Instructions for the task → In the listing below, find the line with "return (o[0],o[1],o[2],a)", then repeat exactly every line from the top through that one.

Source excerpt →

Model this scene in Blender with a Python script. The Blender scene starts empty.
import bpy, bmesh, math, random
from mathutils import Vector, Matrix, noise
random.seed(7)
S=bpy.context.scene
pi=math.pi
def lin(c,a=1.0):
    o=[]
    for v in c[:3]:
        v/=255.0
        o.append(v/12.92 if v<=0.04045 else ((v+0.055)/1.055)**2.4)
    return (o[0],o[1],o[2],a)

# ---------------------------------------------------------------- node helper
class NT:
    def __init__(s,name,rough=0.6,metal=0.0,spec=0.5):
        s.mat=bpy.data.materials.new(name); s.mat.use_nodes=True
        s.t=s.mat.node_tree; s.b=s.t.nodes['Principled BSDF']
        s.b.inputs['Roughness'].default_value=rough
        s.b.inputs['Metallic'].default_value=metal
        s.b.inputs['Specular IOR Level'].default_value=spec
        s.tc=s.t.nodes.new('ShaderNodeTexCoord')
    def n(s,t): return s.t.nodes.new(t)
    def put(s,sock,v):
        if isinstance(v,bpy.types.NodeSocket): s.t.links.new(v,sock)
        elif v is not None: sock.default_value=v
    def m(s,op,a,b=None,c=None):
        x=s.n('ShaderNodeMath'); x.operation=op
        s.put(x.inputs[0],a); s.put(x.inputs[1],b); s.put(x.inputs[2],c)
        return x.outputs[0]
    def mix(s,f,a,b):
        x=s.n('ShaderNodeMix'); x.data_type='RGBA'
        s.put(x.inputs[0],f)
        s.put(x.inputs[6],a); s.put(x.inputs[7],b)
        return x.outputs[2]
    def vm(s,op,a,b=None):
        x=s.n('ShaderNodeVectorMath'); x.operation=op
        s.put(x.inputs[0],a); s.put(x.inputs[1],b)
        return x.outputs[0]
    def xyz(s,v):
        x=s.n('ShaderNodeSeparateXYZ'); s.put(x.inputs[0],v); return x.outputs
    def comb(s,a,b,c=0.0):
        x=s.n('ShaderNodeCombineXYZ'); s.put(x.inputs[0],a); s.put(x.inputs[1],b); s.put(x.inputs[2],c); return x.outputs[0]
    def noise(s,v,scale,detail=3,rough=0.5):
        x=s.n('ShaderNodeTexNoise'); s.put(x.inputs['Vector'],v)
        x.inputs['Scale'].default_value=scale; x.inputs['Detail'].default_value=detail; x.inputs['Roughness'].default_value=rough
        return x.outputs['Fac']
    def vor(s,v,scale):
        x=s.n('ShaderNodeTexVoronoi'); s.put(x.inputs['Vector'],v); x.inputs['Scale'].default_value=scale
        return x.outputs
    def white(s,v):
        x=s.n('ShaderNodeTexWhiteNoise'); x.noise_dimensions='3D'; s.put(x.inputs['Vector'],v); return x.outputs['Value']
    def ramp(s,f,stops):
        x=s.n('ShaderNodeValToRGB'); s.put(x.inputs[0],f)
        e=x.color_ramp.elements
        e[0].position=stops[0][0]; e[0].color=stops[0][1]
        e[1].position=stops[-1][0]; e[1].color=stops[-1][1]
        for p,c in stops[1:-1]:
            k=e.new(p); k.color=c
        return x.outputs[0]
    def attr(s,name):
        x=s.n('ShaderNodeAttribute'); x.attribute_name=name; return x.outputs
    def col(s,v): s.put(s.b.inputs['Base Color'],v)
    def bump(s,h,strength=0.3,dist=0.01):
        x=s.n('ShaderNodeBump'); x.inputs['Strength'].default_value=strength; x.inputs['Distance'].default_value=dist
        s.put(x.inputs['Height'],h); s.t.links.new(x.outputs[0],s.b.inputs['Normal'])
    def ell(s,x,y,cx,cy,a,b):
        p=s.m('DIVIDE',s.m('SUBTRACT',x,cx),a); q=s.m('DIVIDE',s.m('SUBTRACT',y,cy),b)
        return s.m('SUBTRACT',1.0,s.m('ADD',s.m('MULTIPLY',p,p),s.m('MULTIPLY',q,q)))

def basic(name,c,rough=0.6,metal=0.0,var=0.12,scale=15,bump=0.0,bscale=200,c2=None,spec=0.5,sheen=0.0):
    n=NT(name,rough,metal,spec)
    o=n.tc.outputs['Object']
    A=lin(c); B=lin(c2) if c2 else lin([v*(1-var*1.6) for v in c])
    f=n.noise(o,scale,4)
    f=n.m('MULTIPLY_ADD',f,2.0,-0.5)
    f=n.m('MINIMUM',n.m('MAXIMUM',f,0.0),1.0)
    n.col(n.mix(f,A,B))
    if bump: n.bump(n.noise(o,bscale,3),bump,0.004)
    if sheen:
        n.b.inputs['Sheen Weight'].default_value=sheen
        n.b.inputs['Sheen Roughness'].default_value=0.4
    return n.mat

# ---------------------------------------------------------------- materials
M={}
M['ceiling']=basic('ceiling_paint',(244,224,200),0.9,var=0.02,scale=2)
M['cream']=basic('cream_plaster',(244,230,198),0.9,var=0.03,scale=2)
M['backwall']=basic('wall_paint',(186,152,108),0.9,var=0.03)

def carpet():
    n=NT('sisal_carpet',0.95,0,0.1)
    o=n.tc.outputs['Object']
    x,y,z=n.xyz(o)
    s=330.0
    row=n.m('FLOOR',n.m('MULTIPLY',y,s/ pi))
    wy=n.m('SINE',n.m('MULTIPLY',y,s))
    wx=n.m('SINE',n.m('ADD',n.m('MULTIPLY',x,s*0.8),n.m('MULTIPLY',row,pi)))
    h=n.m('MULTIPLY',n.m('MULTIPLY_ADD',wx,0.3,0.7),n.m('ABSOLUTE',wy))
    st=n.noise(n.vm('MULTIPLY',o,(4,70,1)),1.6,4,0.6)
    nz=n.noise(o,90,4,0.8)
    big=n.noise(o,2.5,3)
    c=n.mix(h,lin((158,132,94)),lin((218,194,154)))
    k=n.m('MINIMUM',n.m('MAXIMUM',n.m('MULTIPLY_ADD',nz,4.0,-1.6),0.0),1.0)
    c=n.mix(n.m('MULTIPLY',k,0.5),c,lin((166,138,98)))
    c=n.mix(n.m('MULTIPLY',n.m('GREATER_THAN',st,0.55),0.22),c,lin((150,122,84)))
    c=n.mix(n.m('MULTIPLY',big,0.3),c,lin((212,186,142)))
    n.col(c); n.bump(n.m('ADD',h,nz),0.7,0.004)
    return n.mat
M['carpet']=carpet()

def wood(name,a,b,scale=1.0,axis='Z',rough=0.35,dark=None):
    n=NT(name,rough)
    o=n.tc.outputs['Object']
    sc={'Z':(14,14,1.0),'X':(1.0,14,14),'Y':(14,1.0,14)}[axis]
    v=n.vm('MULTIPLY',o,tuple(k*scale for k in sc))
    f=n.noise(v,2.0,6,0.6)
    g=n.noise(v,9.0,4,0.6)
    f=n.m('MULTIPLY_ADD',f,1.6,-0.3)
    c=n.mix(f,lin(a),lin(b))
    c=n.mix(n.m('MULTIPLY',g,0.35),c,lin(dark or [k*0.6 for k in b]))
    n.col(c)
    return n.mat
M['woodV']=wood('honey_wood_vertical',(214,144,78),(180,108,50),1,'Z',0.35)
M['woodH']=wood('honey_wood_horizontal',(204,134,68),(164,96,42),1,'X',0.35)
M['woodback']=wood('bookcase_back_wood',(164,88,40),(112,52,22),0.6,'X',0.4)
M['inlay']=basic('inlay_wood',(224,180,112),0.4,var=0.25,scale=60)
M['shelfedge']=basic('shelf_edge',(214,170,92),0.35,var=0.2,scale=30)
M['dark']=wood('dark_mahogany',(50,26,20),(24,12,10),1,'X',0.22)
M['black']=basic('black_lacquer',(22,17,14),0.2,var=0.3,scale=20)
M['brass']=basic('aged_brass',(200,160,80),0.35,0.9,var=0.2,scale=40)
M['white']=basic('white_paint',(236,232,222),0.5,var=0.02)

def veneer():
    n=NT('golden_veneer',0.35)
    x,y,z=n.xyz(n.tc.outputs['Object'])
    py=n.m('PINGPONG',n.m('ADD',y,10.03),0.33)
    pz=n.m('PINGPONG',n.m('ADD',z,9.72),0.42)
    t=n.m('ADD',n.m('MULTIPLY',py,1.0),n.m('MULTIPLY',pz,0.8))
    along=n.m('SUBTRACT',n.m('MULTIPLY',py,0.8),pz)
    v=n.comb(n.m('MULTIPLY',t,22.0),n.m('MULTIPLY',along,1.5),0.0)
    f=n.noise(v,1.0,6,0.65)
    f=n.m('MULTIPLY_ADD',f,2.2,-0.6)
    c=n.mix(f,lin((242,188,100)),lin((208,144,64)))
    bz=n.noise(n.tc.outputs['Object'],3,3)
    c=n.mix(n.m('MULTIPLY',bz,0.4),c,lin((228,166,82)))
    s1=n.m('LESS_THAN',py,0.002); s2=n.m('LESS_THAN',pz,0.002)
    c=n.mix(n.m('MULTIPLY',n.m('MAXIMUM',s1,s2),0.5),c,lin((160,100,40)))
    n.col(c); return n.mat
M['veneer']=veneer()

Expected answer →
Model this scene in Blender with a Python script. The Blender scene starts empty.
import bpy, bmesh, math, random
from mathutils import Vector, Matrix, noise
random.seed(7)
S=bpy.context.scene
pi=math.pi
def lin(c,a=1.0):
    o=[]
    for v in c[:3]:
        v/=255.0
        o.append(v/12.92 if v<=0.04045 else ((v+0.055)/1.055)**2.4)
    return (o[0],o[1],o[2],a)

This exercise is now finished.